Momentum is one of the most powerful forces in markets. In late stage or public markets, momentum can drive prices (NVIDIA, anyone?). But in early-stage venture, momentum drives talent. Exceptional talent is the driver of impactful companies that deliver outlier early-stage venture returns, and talent density in a company pursuing a well-timed, potentially large market opportunity is the core of what we’re trying to build at the early stage.
So if momentum drives talent, how do we build (authentic) momentum? A little at a time.

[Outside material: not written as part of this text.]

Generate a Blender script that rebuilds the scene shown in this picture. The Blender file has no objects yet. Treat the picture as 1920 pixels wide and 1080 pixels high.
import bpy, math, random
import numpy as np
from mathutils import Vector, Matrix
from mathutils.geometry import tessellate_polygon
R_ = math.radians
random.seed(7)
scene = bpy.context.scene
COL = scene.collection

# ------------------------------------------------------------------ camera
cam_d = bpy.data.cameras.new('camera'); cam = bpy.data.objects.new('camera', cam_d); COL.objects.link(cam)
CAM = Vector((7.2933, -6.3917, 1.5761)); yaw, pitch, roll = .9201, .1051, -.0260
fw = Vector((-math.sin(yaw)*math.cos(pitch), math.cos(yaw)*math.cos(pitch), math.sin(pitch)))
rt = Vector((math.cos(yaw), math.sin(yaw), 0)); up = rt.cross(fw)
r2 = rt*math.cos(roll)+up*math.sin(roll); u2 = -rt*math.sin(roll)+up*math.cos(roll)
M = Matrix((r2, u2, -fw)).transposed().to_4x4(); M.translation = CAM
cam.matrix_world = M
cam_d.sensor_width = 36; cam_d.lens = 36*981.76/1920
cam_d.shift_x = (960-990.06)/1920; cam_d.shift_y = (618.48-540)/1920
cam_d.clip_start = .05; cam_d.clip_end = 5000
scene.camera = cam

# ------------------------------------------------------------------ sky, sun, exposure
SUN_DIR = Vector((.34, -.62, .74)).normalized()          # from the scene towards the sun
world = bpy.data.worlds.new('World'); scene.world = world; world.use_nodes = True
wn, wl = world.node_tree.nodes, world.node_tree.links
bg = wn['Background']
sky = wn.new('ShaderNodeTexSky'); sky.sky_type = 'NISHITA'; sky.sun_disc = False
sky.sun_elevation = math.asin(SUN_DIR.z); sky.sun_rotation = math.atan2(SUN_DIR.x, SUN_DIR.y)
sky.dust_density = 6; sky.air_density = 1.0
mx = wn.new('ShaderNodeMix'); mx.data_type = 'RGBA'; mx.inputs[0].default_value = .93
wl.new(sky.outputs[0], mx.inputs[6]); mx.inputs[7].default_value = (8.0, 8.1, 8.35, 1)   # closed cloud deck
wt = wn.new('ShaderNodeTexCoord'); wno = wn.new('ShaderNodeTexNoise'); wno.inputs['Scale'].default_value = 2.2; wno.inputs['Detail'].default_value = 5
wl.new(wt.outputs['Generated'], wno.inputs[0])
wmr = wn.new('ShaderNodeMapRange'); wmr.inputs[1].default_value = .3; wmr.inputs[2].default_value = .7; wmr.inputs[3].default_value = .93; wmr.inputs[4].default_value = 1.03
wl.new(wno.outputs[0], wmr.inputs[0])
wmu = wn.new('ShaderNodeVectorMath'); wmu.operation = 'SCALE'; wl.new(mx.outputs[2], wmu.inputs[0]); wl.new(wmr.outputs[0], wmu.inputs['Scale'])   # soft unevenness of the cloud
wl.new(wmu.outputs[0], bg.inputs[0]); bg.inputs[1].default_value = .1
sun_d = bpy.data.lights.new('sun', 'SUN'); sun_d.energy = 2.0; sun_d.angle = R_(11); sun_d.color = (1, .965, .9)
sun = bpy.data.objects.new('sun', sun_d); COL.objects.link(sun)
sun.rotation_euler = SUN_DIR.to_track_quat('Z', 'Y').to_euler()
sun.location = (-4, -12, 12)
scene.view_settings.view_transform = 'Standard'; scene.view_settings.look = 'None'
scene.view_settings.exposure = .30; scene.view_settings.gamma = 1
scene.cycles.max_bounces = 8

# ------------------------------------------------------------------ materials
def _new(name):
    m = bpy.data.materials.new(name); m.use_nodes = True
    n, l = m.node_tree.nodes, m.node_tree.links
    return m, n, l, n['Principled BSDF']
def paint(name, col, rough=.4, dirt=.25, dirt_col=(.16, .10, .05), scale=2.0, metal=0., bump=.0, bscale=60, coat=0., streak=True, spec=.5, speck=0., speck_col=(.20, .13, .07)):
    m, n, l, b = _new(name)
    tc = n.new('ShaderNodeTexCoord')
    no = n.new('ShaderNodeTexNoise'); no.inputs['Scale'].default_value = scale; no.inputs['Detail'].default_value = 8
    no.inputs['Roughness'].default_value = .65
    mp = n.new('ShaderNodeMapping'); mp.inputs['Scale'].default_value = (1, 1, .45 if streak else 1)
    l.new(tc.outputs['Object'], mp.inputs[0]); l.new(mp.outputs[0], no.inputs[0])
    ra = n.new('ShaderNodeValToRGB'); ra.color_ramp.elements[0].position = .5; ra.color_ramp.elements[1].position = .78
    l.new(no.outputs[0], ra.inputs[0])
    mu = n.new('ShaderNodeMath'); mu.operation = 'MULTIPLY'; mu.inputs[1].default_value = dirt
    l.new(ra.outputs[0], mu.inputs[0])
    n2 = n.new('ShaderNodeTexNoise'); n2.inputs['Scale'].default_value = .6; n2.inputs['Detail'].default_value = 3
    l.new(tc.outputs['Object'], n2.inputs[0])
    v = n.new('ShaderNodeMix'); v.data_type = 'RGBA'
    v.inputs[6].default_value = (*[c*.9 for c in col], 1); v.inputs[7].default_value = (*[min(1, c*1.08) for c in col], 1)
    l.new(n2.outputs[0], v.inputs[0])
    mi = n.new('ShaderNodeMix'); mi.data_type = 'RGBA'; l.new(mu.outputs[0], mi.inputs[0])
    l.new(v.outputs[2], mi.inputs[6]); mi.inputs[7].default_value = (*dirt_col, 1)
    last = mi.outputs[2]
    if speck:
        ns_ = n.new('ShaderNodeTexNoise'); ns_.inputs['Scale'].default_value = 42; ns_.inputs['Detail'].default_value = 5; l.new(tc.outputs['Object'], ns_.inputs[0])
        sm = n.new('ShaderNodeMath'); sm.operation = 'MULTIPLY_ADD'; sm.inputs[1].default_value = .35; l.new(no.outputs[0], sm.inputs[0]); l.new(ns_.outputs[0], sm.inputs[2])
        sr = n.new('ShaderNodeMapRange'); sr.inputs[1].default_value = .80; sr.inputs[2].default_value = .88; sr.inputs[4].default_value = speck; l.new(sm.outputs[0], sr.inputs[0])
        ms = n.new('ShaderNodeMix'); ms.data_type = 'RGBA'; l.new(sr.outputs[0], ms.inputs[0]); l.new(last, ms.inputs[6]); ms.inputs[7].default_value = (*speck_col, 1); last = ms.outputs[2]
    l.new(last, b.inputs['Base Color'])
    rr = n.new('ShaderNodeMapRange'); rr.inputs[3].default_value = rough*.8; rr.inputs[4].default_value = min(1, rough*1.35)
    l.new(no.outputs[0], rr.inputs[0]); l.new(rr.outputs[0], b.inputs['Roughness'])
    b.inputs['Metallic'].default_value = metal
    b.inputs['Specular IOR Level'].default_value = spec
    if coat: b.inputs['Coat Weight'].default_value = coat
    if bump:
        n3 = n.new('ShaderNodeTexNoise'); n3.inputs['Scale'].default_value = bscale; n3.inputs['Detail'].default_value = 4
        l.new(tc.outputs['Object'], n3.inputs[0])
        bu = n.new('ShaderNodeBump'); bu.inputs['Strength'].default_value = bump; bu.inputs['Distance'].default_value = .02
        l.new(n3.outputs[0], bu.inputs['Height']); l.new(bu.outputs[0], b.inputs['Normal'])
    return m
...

It’s tempting to think momentum comes from a singular breakthrough, or a sole customer contract. But authentic momentum comes from small daily wins stacking until the outside world finally sees the energy that’s been building inside the organization for quite some time. Varda’s successful capsule re-entry is a perfect example of this. So is K2 Space’s $50M Series A announcement. Once that momentum gets going, it’s a very hard thing to stop. Momentum can compound a talent advantage, which accelerates execution, which capitalizes the business, which drives customer performance, which strengthens market position and converts all that potential energy (talent, capital, opportunity) into kinetic energy (high growth revenue, strong net income margins).
Where momentum can be a trap is when it’s manufactured. Loud (unearned) press, overpaying big name titles to join a company, and other similar tactics are all aimed at manufacturing momentum. The same authentic momentum that can quickly compound value can destroy value just as quickly when it’s manufactured.
Building momentum slowly is hard, but it’s how true defensibility is built and non-linear returns are achieved. We’re on the look out for people that can make that happen!